We’re speaking, quite obviously, of toothpicks.
At no other time of year will we encounter so many slivers of wood, steadfastly providing handles for the tiny meats and cheeses plucked from appetizer trays. Without them, our layers would lay limp, our holiday parties even more so.
So today, just days before Christmas, let us take a moment to consider what toothpicks mean to us.
For help, we turn to Henry Petroski, a professor of civil engineering and history at Duke University, and the only man we know who owns a toothpick made from a dried walrus whisker.
Petroski also wrote “The Toothpick,” a new book (released just in time for toothpick season) that examines the history and cultural significance of this all-important tool.
To Petroski, the toothpick is more than a removal aid for between-the-teeth clutter. It is an example of smart engineering and design, one that has been around since nearly forever.
There’s evidence that early humans picked their teeth. Ancient Romans used toothpicks. American inventors revolutionized their availability in the 19th century with machines that churned them out much faster than the whittle-one-at-a-time method.
Then marketing people got involved, and wouldn’t you know it, Americans went crazy for the bulk-made wooden toothpick.
In 1960, the Forster toothpick company promoted the use of its product in making Christmas decorations. Consumers were encouraged to stick Styrofoam balls together with gobs of toothpicks. This created spheres that resembled “curled-up hedgehogs,” according to Petroski. The balls were then stacked in a Christmas tree-like formation and painted with fake snow. Petroski dug up a Forsters employee newsletter that described the promotion as being “directly responsible for the greatest run of toothpicks in the history of the industry.”

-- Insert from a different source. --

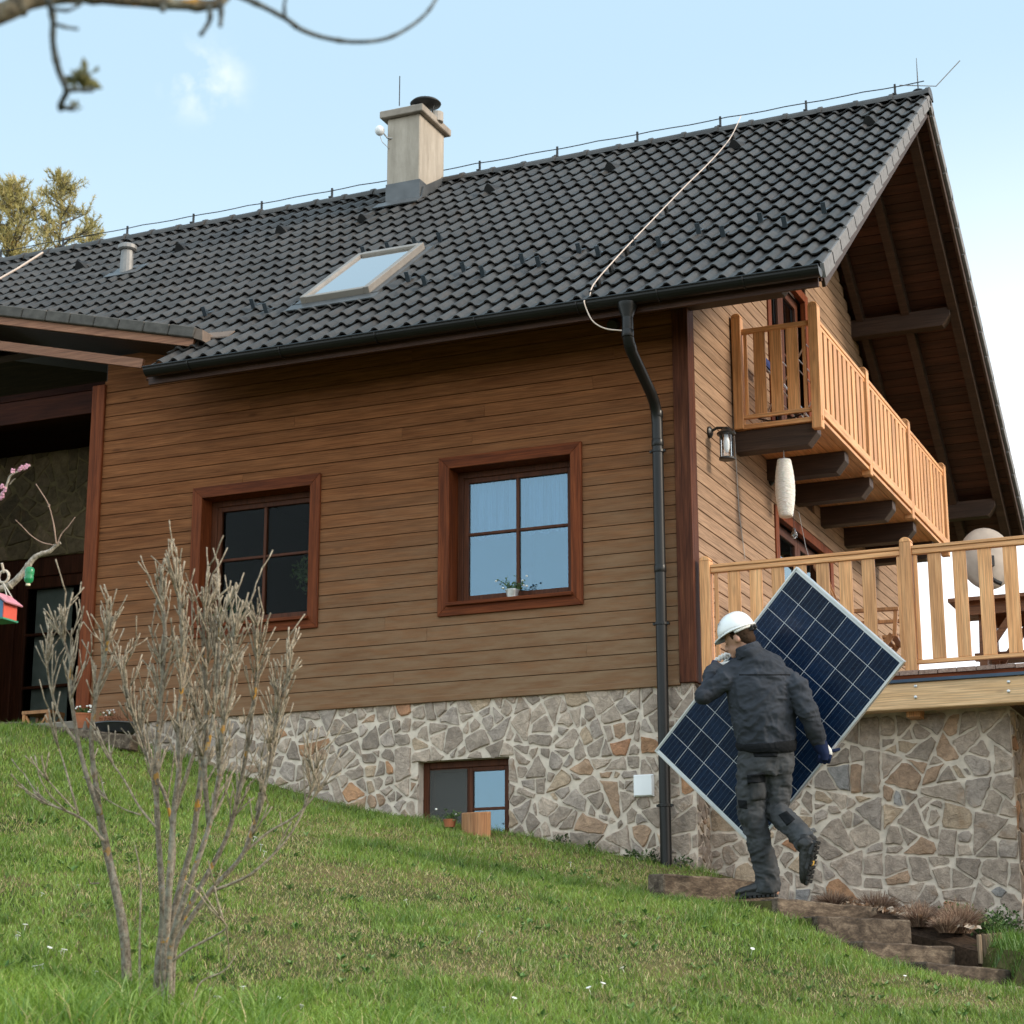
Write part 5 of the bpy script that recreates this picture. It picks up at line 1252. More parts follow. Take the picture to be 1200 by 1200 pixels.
# trousers
b = MB()
b.rings([(d(897, 874, 12.98), .175, .12), (d(898, 884, 12.98), .178, .13), (d(898, 896, 12.98), .182, .135), (d(898, 906, 12.98), .165, .12)], RH, 24)
b.rings([(d(*q, D), r, r2) for q, D, r, r2 in zip([(884, 892), (881, 915), (880, 938), (881, 954), (887, 975), (893, 1000), (899, 1022), (900, 1044)], [12.98]*8, (.105, .102, .092, .088, .078, .076, .076, .080), (.115, .11, .1, .095, .085, .08, .08, .085))], RH, 20)
b.rings([(d(*q, D), r, r2) for q, D, r, r2 in zip([(908, 892), (912, 915), (911, 936), (910, 950), (921, 962), (934, 975), (946, 989)], (12.98, 13, 13, 12.98, 12.9, 12.8, 12.70), (.10, .090, .080, .076, .070, .066, .068), (.11, .1, .09, .085, .08, .08, .08))], RH, 20)
me = fuse(b, .0075, 4); fold(me, .0120, 9, 11, True, (1, 1, 1.5)); fold(me, .0035, 20, 4, True, (1, 1, 1.6)); TR = pobj(me, 'trousers', mt_, PER)
def patch(pts, D, name, mtx, parent, th=.012, bulge=.0):
    b = MB(); n_ = len(pts); vs = [d(x, y, D) for x, y in pts]+[d(x, y, D+th) for x, y in pts]
    b.add(vs, [tuple(range(n_)), tuple(range(2*n_-1, n_-1, -1))]+[(i, (i+1)%n_, n_+(i+1)%n_, n_+i) for i in range(n_)]); return P(b, name, mtx, parent, bevel=.003)
def hug(pts, parent_me, name, mtx, parent, off=.006, seg=.008):
    """pocket or patch laid over the cloth: a fine sheet projected onto the garment"""
    from mathutils.bvhtree import BVHTree
    bv = BVHTree.FromPolygons([v.co.copy() for v in parent_me.vertices], [tuple(p.vertices) for p in parent_me.polygons])
    (x0, y0), (x1, y1), (x2, y2), (x3, y3) = pts; N_ = 12; vs = []
    for lay in (off, -.01):
        for j in range(N_+1):
            for i in range(N_+1):
                u_, v_ = i/N_, j/N_; x = (x0*(1-u_)+x1*u_)*(1-v_)+(x3*(1-u_)+x2*u_)*v_; y = (y0*(1-u_)+y1*u_)*(1-v_)+(y3*(1-u_)+y2*u_)*v_
                dr = ray(x, y).normalized(); h = bv.ray_cast(CAM, dr, 30)
                p = h[0] if h[0] is not None else d(x, y, 12.95)
                e = min(u_, 1-u_, v_, 1-v_)*8; vs.append(p-dr*(lay*min(1, .35+e) if lay > 0 else lay))
    n1 = (N_+1)**2; fs = [(o+j*(N_+1)+i, o+j*(N_+1)+i+1, o+(j+1)*(N_+1)+i+1, o+(j+1)*(N_+1)+i) for o in (0, n1) for j in range(N_) for i in range(N_)]
    rim = [i for i in range(N_)]+[N_+j*(N_+1) for j in range(N_)]+[n1-1-i for i in range(N_)]+[N_*(N_+1)-j*(N_+1) for j in range(N_)]
    fs += [(rim[i], rim[(i+1) % len(rim)], n1+rim[(i+1) % len(rim)], n1+rim[i]) for i in range(len(rim))]
    b = MB(); b.add(vs, fs); return P(b, name, mtx, parent, smooth=True)
hug([(877, 909), (896, 907), (897, 937), (880, 939)], TR.data, 'cargo_pocket', mt_, TR, .014)
hug([(875, 908), (897, 906), (897, 917), (876, 919)], TR.data, 'pocket_flap', mtd, TR, .022)
hug([(882, 880), (912, 880), (911, 887), (884, 887)], TR.data, 'back_pocket', mtd, TR, .008)
hug([(864, 937), (875, 938), (876, 948), (866, 947)], TR.data, 'knee_patch', mtd, TR, .006)
hug([(912, 955), (922, 950), (932, 960), (922, 968)], TR.data, 'knee_patch', mtd, TR, .006)
for q4 in ([(866, 790), (926, 790), (926, 791.4), (866, 791.4)],):
    hug(q4, JK.data, 'seam', mtd, JK, .003)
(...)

In other words, toothpicks were at one time hip. This may never happen again.
“Crafts aren’t today what they used to be,” Petroski says.
But toothpicks are still being turned into beautiful things.

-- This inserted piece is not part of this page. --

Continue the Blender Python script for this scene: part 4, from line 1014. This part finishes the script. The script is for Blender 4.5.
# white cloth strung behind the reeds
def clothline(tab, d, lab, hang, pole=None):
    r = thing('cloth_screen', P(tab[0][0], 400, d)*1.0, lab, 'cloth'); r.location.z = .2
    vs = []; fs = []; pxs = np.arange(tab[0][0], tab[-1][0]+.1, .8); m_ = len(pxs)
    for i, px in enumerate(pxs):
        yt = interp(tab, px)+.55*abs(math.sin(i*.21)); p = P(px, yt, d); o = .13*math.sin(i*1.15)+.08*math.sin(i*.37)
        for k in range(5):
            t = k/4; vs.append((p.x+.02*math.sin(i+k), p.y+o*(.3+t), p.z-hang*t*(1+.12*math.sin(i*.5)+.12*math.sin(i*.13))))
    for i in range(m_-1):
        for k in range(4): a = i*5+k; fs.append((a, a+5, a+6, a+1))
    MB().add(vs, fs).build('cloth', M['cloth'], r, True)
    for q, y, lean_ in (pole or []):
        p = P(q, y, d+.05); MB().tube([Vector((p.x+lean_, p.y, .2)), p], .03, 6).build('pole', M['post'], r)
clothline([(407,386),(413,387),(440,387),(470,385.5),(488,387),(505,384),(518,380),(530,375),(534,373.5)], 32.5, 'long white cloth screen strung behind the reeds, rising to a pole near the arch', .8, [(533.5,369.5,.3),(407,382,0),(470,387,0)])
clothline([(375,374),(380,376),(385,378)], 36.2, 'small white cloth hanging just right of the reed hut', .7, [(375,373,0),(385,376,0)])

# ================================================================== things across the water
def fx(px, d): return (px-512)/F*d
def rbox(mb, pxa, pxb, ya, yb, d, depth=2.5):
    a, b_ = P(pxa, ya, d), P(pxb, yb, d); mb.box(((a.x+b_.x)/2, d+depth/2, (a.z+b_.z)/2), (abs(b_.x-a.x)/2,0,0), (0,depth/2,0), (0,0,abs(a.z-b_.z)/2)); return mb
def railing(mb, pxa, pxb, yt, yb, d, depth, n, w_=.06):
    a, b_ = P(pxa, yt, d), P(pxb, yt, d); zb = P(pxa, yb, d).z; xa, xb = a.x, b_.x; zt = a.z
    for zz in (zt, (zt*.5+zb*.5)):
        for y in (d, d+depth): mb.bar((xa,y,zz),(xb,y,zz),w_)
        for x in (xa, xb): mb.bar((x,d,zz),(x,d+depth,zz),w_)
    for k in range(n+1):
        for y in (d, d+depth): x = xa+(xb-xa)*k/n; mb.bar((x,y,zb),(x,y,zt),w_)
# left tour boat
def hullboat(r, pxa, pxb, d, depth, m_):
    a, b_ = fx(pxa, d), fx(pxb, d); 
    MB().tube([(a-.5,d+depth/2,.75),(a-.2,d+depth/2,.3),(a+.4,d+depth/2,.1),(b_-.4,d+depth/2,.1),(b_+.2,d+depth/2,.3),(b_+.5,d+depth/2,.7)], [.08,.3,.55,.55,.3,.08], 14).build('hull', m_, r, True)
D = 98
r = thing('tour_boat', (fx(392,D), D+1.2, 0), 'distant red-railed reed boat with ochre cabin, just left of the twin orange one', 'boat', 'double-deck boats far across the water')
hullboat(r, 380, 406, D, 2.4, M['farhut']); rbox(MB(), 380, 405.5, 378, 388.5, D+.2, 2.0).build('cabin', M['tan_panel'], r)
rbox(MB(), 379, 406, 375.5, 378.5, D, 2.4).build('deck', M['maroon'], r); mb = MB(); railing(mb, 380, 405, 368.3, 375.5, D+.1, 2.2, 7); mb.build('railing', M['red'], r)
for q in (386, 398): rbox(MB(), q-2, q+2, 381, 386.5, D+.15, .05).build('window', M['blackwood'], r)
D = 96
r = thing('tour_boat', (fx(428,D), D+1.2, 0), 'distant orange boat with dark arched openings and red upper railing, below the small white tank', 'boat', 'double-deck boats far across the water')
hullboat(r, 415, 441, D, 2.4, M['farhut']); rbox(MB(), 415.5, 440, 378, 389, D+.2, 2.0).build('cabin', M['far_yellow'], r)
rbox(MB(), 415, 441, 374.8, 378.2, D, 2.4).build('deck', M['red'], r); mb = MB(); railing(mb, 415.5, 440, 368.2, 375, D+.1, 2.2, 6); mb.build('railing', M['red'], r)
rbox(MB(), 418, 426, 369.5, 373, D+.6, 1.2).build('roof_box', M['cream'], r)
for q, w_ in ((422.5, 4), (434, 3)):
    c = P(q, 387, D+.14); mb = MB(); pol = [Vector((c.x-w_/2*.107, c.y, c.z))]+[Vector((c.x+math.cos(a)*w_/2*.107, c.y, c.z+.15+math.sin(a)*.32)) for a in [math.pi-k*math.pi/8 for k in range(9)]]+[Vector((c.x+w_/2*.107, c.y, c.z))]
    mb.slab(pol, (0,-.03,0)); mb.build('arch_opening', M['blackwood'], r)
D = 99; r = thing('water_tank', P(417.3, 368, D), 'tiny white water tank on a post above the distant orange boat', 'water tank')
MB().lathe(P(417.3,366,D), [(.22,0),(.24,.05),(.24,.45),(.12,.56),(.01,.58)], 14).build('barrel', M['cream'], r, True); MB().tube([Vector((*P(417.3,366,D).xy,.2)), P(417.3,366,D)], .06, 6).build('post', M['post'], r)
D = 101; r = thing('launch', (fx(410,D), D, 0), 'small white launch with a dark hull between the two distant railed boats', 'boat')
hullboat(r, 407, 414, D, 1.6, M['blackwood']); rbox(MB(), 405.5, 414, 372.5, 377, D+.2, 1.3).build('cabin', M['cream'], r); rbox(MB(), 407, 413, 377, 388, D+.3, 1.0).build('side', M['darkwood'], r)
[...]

Steven J. Backman of San Francisco works full time as a toothpick sculptor. He once spent more than two years assembling 30,000 toothpicks into a 13-foot-long sculpture of the Golden Gate Bridge. On commission, he sculpted the face of CNN broadcaster Lou Dobbs using toothpicks.
“I don’t look at the toothpick like every Joe in America,” he says. “For me, it’s not a utensil. It’s a medium I use to make art.
“I know it’s weird, but toothpicks are my life.”
For the rest of us, they simply aid us in sustaining it, keeping our fingers clean in the process.
A toothpick does not discriminate. Stabbed into a sauce-slathered cocktail wienie or nestled gently into fancy-thin layers of handcrafted dough, it performs its duties equally well.
Coleen Speaks, owner of Posh Nosh catering in Raleigh, N.C., uses old-fashioned toothpicks in only one of her recipes, rumaki. The Hawaiian dish involves water chestnuts, marinated chicken livers, ginger, curry, soy sauce and brown sugar wrapped in bacon, stuck with a toothpick and baked.
Otherwise, she uses party picks, an updated plastic version of the toothpick, for her appetizers.
A standard toothpick “makes me think of Swedish meatballs, circa 1970,” she says.
Meatballs, Swedish or otherwise, are most certainly delicious. But we understand her point. For some, technology and style have outwitted the simple wooden toothpick.
Then again, as Petroski writes in the epilogue of his book:
“A thing of beauty is indeed a joy forever, even if it is a lowly toothpick.”